Tournament officials have promised the course won't be set up quite as brutally as it was for the U.S. Open in 1999 and 2005.

"The more you play it, the more you find out about the course -- where not to miss it, especially," said Clemson's Phillip Mollica, who won the North and South Amateur last year at No. 2 and has played there about a dozen times. "It's going to be more about hitting fairways, getting the ball in play off the tee versus a couple of years ago when the rough was down and you could really hit it anywhere out there. It's going to be a premium hitting fairways."

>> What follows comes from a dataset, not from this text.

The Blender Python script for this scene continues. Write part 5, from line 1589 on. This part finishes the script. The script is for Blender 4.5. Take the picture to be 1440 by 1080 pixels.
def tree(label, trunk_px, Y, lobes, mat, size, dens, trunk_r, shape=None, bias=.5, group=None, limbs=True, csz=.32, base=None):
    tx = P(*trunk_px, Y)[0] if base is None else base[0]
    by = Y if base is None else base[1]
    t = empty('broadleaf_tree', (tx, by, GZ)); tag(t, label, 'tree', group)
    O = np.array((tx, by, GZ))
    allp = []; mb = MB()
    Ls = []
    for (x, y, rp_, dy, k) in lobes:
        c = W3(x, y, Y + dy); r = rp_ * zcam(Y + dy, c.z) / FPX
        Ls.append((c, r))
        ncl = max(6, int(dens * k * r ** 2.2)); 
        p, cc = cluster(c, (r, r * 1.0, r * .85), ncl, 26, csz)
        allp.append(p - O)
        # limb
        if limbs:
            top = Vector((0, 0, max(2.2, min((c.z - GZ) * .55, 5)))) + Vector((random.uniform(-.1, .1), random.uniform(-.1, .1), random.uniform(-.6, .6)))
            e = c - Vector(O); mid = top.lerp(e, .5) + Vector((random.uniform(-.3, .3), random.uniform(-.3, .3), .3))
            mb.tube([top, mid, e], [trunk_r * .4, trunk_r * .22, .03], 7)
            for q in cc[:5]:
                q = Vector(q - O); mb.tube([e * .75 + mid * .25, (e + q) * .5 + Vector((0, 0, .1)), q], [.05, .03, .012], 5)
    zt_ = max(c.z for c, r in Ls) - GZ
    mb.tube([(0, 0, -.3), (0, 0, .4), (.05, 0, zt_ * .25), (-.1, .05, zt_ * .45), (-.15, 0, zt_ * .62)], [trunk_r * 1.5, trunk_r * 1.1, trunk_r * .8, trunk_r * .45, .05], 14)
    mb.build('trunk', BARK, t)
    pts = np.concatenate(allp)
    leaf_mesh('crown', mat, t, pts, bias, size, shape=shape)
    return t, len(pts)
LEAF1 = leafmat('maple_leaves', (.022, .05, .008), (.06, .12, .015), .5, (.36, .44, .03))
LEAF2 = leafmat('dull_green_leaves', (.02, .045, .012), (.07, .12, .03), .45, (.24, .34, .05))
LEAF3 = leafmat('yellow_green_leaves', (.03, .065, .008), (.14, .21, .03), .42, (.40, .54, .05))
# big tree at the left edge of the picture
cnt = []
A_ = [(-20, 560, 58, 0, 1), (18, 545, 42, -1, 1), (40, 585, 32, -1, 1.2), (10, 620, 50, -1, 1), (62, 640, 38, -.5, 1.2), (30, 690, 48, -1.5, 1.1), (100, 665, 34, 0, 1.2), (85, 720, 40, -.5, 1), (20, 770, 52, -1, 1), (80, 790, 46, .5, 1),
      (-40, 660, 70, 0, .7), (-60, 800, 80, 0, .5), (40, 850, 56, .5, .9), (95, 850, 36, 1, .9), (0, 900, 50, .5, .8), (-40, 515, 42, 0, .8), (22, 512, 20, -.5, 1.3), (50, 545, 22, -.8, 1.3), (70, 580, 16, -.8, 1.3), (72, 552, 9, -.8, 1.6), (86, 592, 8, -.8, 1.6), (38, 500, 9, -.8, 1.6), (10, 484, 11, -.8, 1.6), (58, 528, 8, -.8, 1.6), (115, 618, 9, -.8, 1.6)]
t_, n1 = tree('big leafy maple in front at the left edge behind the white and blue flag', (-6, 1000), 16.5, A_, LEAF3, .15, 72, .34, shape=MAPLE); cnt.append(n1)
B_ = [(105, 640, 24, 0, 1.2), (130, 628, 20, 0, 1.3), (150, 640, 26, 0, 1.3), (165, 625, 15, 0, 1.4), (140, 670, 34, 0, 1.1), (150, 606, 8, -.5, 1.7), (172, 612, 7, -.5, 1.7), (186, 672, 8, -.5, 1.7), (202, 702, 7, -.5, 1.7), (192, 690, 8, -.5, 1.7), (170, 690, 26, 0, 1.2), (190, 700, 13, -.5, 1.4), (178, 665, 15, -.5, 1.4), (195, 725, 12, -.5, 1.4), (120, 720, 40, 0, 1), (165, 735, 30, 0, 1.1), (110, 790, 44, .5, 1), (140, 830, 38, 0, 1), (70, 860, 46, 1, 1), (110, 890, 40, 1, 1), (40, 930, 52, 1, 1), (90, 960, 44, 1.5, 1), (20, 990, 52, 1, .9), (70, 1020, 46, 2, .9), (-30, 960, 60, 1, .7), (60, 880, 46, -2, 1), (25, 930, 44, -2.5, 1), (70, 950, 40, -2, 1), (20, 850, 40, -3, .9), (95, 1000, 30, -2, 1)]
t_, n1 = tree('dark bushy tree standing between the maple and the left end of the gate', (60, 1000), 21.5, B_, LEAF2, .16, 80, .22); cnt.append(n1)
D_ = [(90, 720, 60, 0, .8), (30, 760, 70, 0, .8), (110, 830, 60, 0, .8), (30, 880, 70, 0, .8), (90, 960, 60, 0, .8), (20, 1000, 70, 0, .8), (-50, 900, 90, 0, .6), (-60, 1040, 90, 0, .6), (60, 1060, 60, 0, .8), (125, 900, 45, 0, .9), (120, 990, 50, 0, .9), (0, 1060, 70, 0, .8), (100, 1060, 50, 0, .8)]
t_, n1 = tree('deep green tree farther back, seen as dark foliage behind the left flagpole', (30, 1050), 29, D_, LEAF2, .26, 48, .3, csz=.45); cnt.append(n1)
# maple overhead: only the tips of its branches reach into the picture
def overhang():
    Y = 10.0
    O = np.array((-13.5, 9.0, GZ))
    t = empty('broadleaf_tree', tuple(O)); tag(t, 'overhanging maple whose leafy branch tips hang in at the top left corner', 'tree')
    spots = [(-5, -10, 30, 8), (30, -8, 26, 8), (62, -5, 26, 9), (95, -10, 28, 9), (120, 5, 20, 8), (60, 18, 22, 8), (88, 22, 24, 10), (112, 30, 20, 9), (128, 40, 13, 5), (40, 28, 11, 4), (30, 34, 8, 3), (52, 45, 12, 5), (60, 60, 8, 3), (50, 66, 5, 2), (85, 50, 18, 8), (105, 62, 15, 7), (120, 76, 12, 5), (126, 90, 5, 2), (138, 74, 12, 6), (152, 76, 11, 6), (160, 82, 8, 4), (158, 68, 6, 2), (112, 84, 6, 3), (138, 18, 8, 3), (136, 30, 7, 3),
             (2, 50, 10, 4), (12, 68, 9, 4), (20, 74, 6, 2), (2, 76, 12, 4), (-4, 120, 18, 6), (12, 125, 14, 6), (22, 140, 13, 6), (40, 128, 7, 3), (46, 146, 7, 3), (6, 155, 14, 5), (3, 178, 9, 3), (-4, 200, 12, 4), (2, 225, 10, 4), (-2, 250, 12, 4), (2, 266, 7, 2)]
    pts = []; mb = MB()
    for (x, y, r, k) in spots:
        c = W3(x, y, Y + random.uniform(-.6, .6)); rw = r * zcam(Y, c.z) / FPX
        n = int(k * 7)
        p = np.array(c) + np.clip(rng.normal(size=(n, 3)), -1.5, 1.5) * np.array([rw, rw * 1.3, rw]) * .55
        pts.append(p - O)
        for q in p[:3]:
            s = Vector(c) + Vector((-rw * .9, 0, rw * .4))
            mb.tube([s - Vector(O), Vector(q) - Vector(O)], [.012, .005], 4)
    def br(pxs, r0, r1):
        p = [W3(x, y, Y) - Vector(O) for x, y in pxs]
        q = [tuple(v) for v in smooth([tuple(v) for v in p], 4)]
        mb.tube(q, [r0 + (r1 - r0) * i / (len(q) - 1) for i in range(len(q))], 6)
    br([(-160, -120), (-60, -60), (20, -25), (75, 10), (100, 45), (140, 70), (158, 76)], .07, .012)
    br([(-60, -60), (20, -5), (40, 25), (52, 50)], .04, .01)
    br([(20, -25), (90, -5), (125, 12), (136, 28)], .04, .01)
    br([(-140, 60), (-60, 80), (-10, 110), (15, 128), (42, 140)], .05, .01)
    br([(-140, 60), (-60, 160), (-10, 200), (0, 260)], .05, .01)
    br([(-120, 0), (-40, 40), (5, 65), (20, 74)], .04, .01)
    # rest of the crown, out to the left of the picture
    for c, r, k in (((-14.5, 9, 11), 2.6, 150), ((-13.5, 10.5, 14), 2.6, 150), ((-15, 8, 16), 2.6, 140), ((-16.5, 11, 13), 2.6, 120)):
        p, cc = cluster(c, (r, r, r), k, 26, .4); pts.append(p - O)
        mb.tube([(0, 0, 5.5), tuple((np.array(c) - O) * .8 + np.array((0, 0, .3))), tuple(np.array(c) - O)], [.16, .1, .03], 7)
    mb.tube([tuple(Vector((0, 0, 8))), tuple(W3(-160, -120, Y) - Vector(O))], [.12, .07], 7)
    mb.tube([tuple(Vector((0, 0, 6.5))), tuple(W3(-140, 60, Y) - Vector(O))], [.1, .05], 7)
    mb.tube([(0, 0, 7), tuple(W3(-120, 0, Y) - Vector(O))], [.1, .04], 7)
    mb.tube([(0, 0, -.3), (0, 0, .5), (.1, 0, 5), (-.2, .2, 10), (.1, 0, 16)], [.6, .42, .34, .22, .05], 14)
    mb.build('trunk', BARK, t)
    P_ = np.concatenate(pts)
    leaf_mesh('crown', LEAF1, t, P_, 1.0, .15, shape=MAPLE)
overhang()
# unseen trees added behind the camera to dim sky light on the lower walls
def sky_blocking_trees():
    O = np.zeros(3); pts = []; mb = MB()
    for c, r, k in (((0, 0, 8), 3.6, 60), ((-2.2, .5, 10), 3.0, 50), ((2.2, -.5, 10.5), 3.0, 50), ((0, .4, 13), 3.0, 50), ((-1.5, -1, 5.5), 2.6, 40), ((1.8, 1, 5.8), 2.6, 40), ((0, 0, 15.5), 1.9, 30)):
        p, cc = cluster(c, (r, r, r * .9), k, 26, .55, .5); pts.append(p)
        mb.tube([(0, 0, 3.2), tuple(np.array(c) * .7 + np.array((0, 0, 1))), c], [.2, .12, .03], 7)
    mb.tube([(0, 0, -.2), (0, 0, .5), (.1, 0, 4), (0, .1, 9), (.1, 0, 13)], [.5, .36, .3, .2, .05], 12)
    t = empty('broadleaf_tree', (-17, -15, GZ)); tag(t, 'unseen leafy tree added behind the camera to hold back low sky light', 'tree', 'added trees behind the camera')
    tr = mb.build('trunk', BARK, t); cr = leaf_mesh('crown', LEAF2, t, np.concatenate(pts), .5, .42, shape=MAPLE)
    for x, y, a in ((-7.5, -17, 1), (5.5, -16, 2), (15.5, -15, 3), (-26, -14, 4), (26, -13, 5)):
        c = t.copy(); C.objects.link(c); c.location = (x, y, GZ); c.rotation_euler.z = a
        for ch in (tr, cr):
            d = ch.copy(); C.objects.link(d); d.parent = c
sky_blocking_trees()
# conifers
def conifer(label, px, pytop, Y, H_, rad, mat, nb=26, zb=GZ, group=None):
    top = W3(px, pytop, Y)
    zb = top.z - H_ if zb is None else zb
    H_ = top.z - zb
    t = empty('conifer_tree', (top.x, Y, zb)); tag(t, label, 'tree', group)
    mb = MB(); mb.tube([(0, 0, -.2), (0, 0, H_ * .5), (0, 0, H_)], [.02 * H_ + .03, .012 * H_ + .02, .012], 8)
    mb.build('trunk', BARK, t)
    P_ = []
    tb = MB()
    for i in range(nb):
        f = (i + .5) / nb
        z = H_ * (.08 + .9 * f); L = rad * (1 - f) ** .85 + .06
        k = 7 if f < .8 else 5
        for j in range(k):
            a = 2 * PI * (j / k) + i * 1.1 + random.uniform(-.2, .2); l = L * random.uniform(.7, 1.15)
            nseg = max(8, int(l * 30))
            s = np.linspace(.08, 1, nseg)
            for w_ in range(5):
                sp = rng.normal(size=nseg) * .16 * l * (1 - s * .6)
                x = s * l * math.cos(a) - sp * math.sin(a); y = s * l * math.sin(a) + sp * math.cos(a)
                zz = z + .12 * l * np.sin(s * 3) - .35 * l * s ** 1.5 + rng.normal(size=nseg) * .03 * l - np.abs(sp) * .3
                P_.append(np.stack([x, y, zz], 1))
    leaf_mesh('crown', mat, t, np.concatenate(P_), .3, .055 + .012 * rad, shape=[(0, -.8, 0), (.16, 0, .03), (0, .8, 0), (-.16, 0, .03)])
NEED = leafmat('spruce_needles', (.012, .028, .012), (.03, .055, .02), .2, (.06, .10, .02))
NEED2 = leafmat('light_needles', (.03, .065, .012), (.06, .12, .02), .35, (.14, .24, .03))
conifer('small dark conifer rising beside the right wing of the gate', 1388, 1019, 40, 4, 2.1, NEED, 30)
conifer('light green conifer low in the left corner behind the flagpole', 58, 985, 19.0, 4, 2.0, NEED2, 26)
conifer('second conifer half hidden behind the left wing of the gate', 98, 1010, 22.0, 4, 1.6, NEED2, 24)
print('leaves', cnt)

One of the downsides to Lee's longer-than-expected weekend with the pros is that there's no time to get a feel for the Pinehurst courses. After finishing his round at Sedgefield, Lee planned to drive down from Greensboro on Sunday night in advance of his Monday morning tee time on course No. 4. Then, he plays No. 2 on Tuesday afternoon.

Then again, he did get plenty of work on another original Ross design -- the Sedgefield Country Club course that played host to the Wyndham. Lee shot a 3-under 67 on Sunday and finished in a tie for 20th at 12 under, nine strokes off the lead.

"The bad thing is, I couldn't play a practice round (at Pinehurst), so I'll have to just use my caddie for playing those courses," Lee said. "Still, I'm confident I'll still play well."